Post date: Oct 21, 2017 12:26:58 AM
On Wednesday, October 11, 2017, we had Darryl Dan On Wednesday, October 11, 2017, we had Darryl Dan from the London Chapter of the OAS join us for a presentation. His presentation focused on 3 sites he found on one property and his journey to get his avocational and research archaeological licenses. Darryl also spoke of the responsibilities a license holder is legally obliged to follow.
The three different site were in one farmer's field, the Wiener Farm, and consisted of a 10,000 year old pre-contact site, an old log house that was once a school house, and a 19th century inn called the Halfway House.

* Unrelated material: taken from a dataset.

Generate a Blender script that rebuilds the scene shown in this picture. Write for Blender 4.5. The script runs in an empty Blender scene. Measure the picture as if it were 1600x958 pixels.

The farm land in question is located south of St Thomas and Darryl was able to discern much of the history of the site without ever putting a shovel or trowel to the ground.
Interestingly, the land in question originally had a crown patent to John Baptist Baby, brother of James Baby, who was the owner of the of our local Duff-Baby House on Mill St, and Francois Baby, owner of the Baby House which is now the original site of the Windsor Community Museum on Pitt Street.
Darryl interviewed the Wiener family, the owners of the land at the beginning of his investigations, concentrating on the older gentleman who owned the land and grew up on the site as it was his family farm. His knowledge of the site was quite extensive and provided interesting tidbits to the history of the Halfway House Inn and to the construction of the family farmstead itself.
The pre-contact site on the farm land took up the major portion of his investigations, not because it was the only thing that interested him, but because when he would have looked at more of the rest of the farm land and the other sites, Mr. and Mrs. Wiener passed on. The farm land was sold and the new owner has a great, and unfortunate, distrust of archaeologists.
Darryl did do a brief examination of the Inn site prior to the land being sold but did not pick up a single artifact. All of the artifacts that he did collect were only from the pre-contact site. What information he has on the Inn was gained by speaking to the family and doing historical research.
While there is much left to discover on this farm, and Darryl hopes to be able to one day continue that hunt, nothing more is permitted to be done on the lands themselves. Darryl does his research by other historical means and continues to write papers to report what he has discovered.